Table of Contents
Types of Alerts
Standard Rules Based Alerts
These alerts are mainly performance alerts. With these alerts you can do things like monitor onload on a home page. For these alerts, you can set thresholds for when the alert should fire, such as a percent change, standard deviation or fixed value threshold. Rules-based alerts can be found in the main Alerts page.
Synth Error State Tracking
This type of alert is tied to synthetic monitors, and can be configured in the monitor settings. You can configure the lookback window, how many different locations you are required to trigger an alert, etc.
SLA Alerts
Found in the Tag and Content Governance module, these are alerts for first and third party content on your site. For example, you could monitor how Google Analytics or Blue Triangle is affecting your site. You can also monitor things such as file size or average duration, and you can alert on when those tags are exceeding the set thresholds.
Missing Services Alert
Alerts on services or tags that fall off the site or are not loading as often as they should be loading on your site.
Other Notifications
These can all be configured under your user profile. If you click edit profile and scroll down you’ll see check boxes, all of these options are different forms of alerting.
Rules-Based Alerts
Alerts Page
The Alerts page can be found in the left hand navigation menu, under Alerts and Automated Reports.
Create Alert
There are four steps in the alert creation process, follow the interactive demo bellow for a step by step guide on creating alerts in the portal. To start, click button to create alert and the wizard will pop up to help.

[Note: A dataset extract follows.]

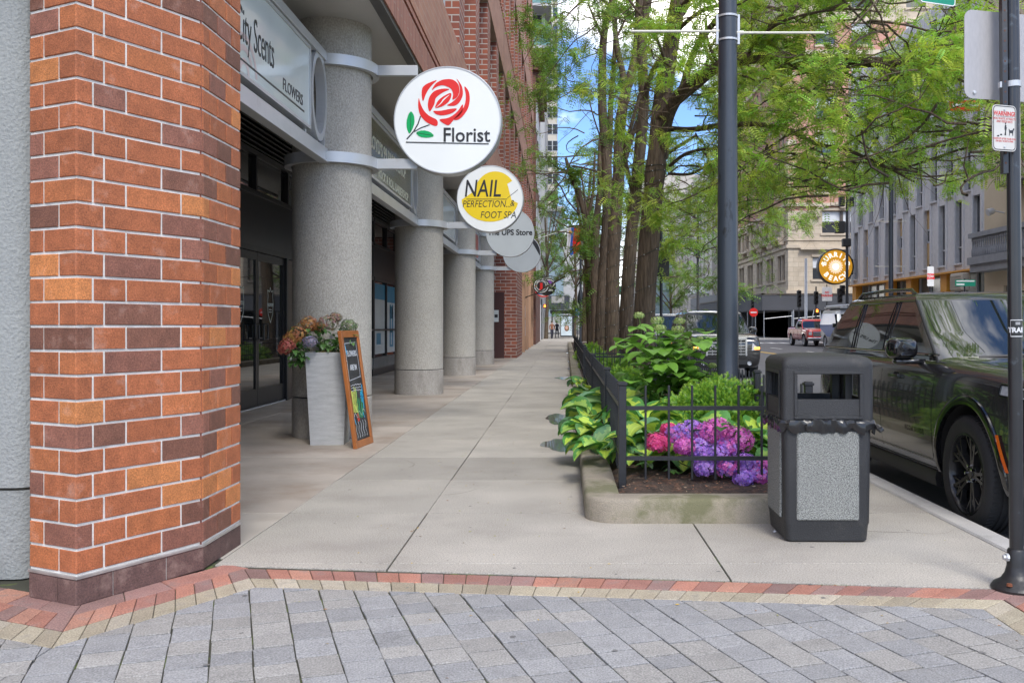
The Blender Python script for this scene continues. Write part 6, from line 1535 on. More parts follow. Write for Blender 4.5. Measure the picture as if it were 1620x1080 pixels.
for i, (a, b, z0, z1) in enumerate(ops):
    boarded = kinds[i] in ((3, 0), (5, 0), (8, 0)); g = MB(); g.box(.30, .35, a, b, z0, z1); w_ = g.build('window', m_dglass, gb_)
    if boarded:
        q = MB(); q.box(.24, .29, a, b, z0, z0+1.6); q.box(.24, .29, a, b, z0+2.5, z1); q.build('plywood', m_ply, w_)
        q = MB(); q.box(.22, .30, a, b, z0+1.6, z0+1.72); q.box(.22, .30, a, b, z0+2.38, z0+2.5); q.build('frame', m_wfr, w_)
    else:
        q = MB(); q.box(.22, .30, a, a+.06, z0, z1); q.box(.22, .30, a, b, z0+.9, z0+.98); q.build('frame', m_fin, w_)
g = MB(); g.box(.6, 16, .1, Ln-.1, 0, GZ0); g.build('ground_floor', pbr('shop_glass_green', (0.10, 0.12, 0.11), .15, var=.3, vs=.6), gb_)
g = MB()
for k in range(14): g.box(.5, .6, .3+k*1.7, .42+k*1.7, 1.2, GZ0)
g.box(.5, .6, .1, Ln-.1, 3.0, 3.1); g.build('mullions', m_wfr, gb_)
m_or = pbr('orange_panel', (0.62, 0.28, 0.03), .6)
for y in (Ln-.9, 15.2, 11.2, 5.5):
    g = MB(); g.box(-.0, .5, y-.45, y+.45, 0, GZ0-.02); g.build('orange_column', m_or, gb_)
g = MB(); g.box(-.31, -.29, 6, Ln, GZ0-.12, GZ0+.0); g.box(-.3, .6, 0, Ln, GZ0-.1, GZ0-.004); g.build('orange_soffit', m_or, gb_)
g = MB(); g.box(-.6, -.1, 1.5, 3.1, 3.3, 4.3, ch=.05)
for k in range(6): g.box(-.65, -.6, 1.6, 3.0, 3.4+k*.14, 3.46+k*.14)
g.build('vent_box', m_limes, gb_)
# ---- cream building with balcony, nearest on the right
cbg = thing('cream_building', 'cream plastered building with a grey stone balustrade and iron fire balcony, at the right edge', 'building', (GX, 30, 0))
ops = []; 
for k in range(5):
    for (a, b) in ((1, 3.4), (8.4, 11.6), (13, 16.2), (17.6, 20.6)): ops.append((2.0+k*3.9, 3.5+k*3.9, a, b))
g = MB(); wall_open(g, (0, 0), (0, 1), (-1, 0), 21.3, 0, 24, ops, .3, mr=0)
g.box(.5, 15, 0, 21.25, 0, 23.9); g.build('wall', pbr('cream_plaster', (0.52, 0.44, 0.31), .85, var=.08, vs=.6), cbg)
for (a, b, z0, z1) in ops:
    g = MB(); g.box(.22, .26, a, b, z0, z1); w_ = g.build('window', m_dglass, cbg); q = MB(); q.box(.16, .22, a, b, (z0+z1)/2-.04, (z0+z1)/2+.04); q.box(.16, .22, a, a+.08, z0, z1); q.box(.16, .22, b-.08, b, z0, z1); q.build('frame', m_dframe, w_)
m_bal = pbr('grey_carved_stone', (0.24, 0.25, 0.265), .7, var=.15, vs=2)
g = MB(); g.box(-1.0, 0, 9, 21.2, 4.6, 5.0); g.box(-.85, 0, 9, 21.2, 4.2, 4.6); g.box(-.95, -.6, 9, 21.2, 6.05, 6.3); g.build('balcony_slab', m_bal, cbg)
g = MB()
for k in range(48): g.lathe([(.05, 0), (.09, .1), (.10, .35), (.05, .55), (.05, .8), (.09, .9), (.06, 1.05)], Matrix.Translation((-.78, 9.2+k*.25, 5.0)), 8)
g.build('balusters', m_bal, cbg, smooth=40)
g = MB(); 
for z in (8.4, 9.6): g.tube([(0, 14.6, z), (-1.0, 14.6, z), (-1.0, 17.8, z), (0, 17.8, z)], .03, 5)
for k in range(17): g.tube([(-1.0, 14.6+k*.2, 8.4), (-1.0, 14.6+k*.2, 9.6)], .014, 4)
g.box(-1.0, 0, 14.6, 17.8, 8.35, 8.4); g.build('fire_balcony', m_black, cbg)
g = MB(); g.tube([(0, 19.0, 7.2), (-.5, 19.0, 7.3)], .04, 6); g.lathe([(0.05, 0), (.16, .1), (.2, .4), (0, .4)], Matrix.Translation((-.5, 19.0, 7.35)) @ Matrix.Rotation(R(-110), 4, 'Y'), 12); g.build('floodlight', m_alu, cbg, smooth=40)
# red sign glimpsed through the leaves
t = thing('projecting_sign', 'red and white projecting sign glimpsed through the leaves before the cream building', 'sign', (22.6, 50.6, 12.9)); g = MB(); g.box(-1.6, 0, -.1, .1, 0, .55); g.build('panel', m_red, t); g = MB(); g.box(-1.5, -.1, -.12, -.1, .2, .38); g.build('stripe', m_white, t)
# ---- ribbed white building and others beyond
rb = thing('ribbed_building', 'white ribbed stone building with small white awnings, far down on the right', 'building', (24.5, 146, 0)); m_rib = pbr('white_stone', (0.50, 0.47, 0.43), .8, var=.06, vs=.3)
g = MB(); g.box(0, 24, 0, 52, 0, 27); g.build('wall', m_dark if False else pbr('rib_back', (0.30, 0.29, 0.27), .8), rb); g = MB()
for k in range(13): g.box(-1.0, 0, .4+k*4, 3.2+k*4, 0, 27)
g.box(-1.1, 24, -.6, 0, 0, 27); g.build('ribs', m_rib, rb)
for k in range(5):
    g = MB(); y = 2.4+k*4.3; g.raw([(-1.0, y, 8.4), (-1.0, y+3, 8.4), (-2.8, y, 6.6), (-2.8, y+3, 6.6), (-1, y, 6.4), (-1, y+3, 6.4)], [(0, 1, 3, 2), (0, 2, 4), (1, 5, 3), (2, 3, 5, 4)]); g.build('awning', m_white, rb)
g = MB(); g.box(-3.5, -1, -30, 6, 0, 5.6); g.build('hoarding_front', pbr('slate_panel', (0.14, 0.15, 0.16), .6), rb)
t = block('white_office', 'white slab office with a tall glazed bay, straight down the middle of the view', 17, 32, 215, 240, 0, 36, m_rib)
g = MB(); g.box(3.0, 8.5, -.3, 0, 4, 22); g.build('glazed_bay', pbr('bay_glass', (0.22, 0.30, 0.33), .1, var=.2, vs=.2), t)
block('grey_backdrop_block', 'long grey block closing the street in the far distance', -4, 14, 300, 330, 0, 30, m_cgrey)
block('plain_slab_tower', 'plain grey tower far behind the corner building', 44, 70, 190, 220, 0, 70, m_cgrey)
block('lakeside_block', 'low stone block behind the trees far right of the street centre', 26, 50, 215, 250, 0, 26, m_limes)
# ---- burrito sign
bu = thing('round_sign', 'round orange sign reading Burrito Beach, on the far corner of the grey building', 'sign', (GX-1.5, 74.2, H+(515-422)*74.2/F))
g = MB(); Rb = 1.42; g.lathe([(0, -.25), (Rb, -.25), (Rb, .25), (Rb-.09, .27), (Rb-.09, .2), (0, .2)], FACE_CAM, 64); g.build('rim', m_ink, bu, smooth=35)
g = MB(); g.lathe([(0, .22), (Rb-.1, .22)], FACE_CAM, 64); g.build('face', pbr('sign_orange', (0.95, 0.46, 0.02), .4, emit=((.95, .42, .02), .16)), bu)  # weak glow added to lift the face out of the grey building's shade
g = MB(); MB_ = Matrix.Translation((0, -.225, 0)) @ FACE_CAM
g.lathe([(0, 0.002), (.30, .002), (.30, .01), (0, .01)], MB_, 32)
for k in range(36):
    a = 2*PI*k/36; g.box(.33, .58 if k % 2 else .50, -.018, .018, 0, .01, M=MB_ @ Matrix.Rotation(a, 4, 'Z'))
ring_text(g, 'BURRITO', MB_, .78, .52, PI/2, R(25), bold=.02, ext=.01); ring_text(g, 'BEACH', MB_, .78, .52, -PI/2, R(25), flip=True, bold=.02, ext=.01)
for s_ in (0, PI):
    for da in (-.07, .07): g.lathe([(0, 0), (.05, 0), (.05, .01), (0, .01)], MB_ @ Matrix.Rotation(s_+da-.12, 4, 'Z') @ Matrix.Translation((1.0, 0, 0)), 10)
g.build('lettering', pbr('sign_cream_white', (0.8, 0.78, 0.66), .4, emit=((.9, .88, .78), .55)), bu)  # glow added to the letters too, so they show on the brightened face
g = MB(); g.box(.9, 1.6, -.05, .05, .5, .6); g.box(.9, 1.6, -.05, .05, -.6, -.5); g.build('bracket', m_black, bu)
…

First are the general settings. You must give the monitor a unique name, the select recipients. The alert can be delivered to an email, notification group or SMS number. There is also the option to create a new notification group, integrate with Slack, or other integrations such as PagerDuty. You have the option to embed a graph in the alert email itself, where you can see at a glance what is going on before investigating. Customize the email subject and body of the email, or leave blank for default.
Next set the conditions for the alert, such as data type (RUM, Synthetic or API) and thresholds, which will differ by data type. Thresholds can be set to a fixed value, percent change, or standard deviation. Percent change allows you set a positive and negative percent change. Violation count thresholds are for synthetic and API alerts only. Set the metric to alert for, and select to notify when alert clears or not. Set warning and critical thresholds, may need to be adjusted.
Schedule it, enable a certain time range or run indefinitely, set time zone, enable certain days od the week, enable reminders, maintenance windows. Set evaluation window, amount of time for the alert to look back to establish baseline, and minimum sample size, number of samples required during evaluation window. For example, in the last five minutes there must have been 100 page views before it can alert.
Finally, select any filter options such as traffic segment, page name, browser or device type, location, etc.
Select Finish and the alert will either start running immediately or at the scheduled time, if that is the case
Edit Alert
To edit an alert at any time, click the pencil icon next to the alert name in the Alerts page.
Set Maintenance Window
Maintenance windows give you the ability to silence alerts during scheduled maintenance or certain periods where maybe traffic. Periods of low traffic can create false positives for alerts. Follow the interactive demo below for step by step instructions on creating maintenance windows.
Bulk Actions
You can apply a maintenance window, toggle reminders, enable, disable, delete, pause alert immediately, or schedule a pause to more than one alert at a time using bulk actions. The difference between pausing an alert and applying a maintenance window is that the pause is a one time event while a maintenance window is a reoccurring daily or weekly time that alert is silenced.
Alerts Log
The Alerts Log is not only a log of the state changes for each alert, but also a log of any edits or updates to the alerts themselves. This allows for more context on situations like why an alert cleared, or if you need to check for edits like threshold changes
Synthetic Error State Tracking
The Error State Tracking Page shows you all the errors that have occurred on your synthetic monitors, as well as other related information, such as the duration of each error. Follow the interactive demo below for step by step instructions on configuring Error State Tracking for a monitor.
While Alerts can be made for all data types, Error State Tracking can only be found in the configuration of synthetic monitors.
Workflow
Tuning and Maintaining Alerts
Every Alert is actionable, whether it be an issue or non-issue. Of course, if there is a real issue on the site, you may go ahead and investigate the issue. However, if you are receiving an alert that is a non-issue to you, you may want to follow up by either removing yourself from the alert distribution list if the alert does not apply to you, fine tuning the alert, or creating a maintenance window. Sometimes alerts might require changes to it’s warning, critical, and clear thresholds to better support the needs of the site and your team.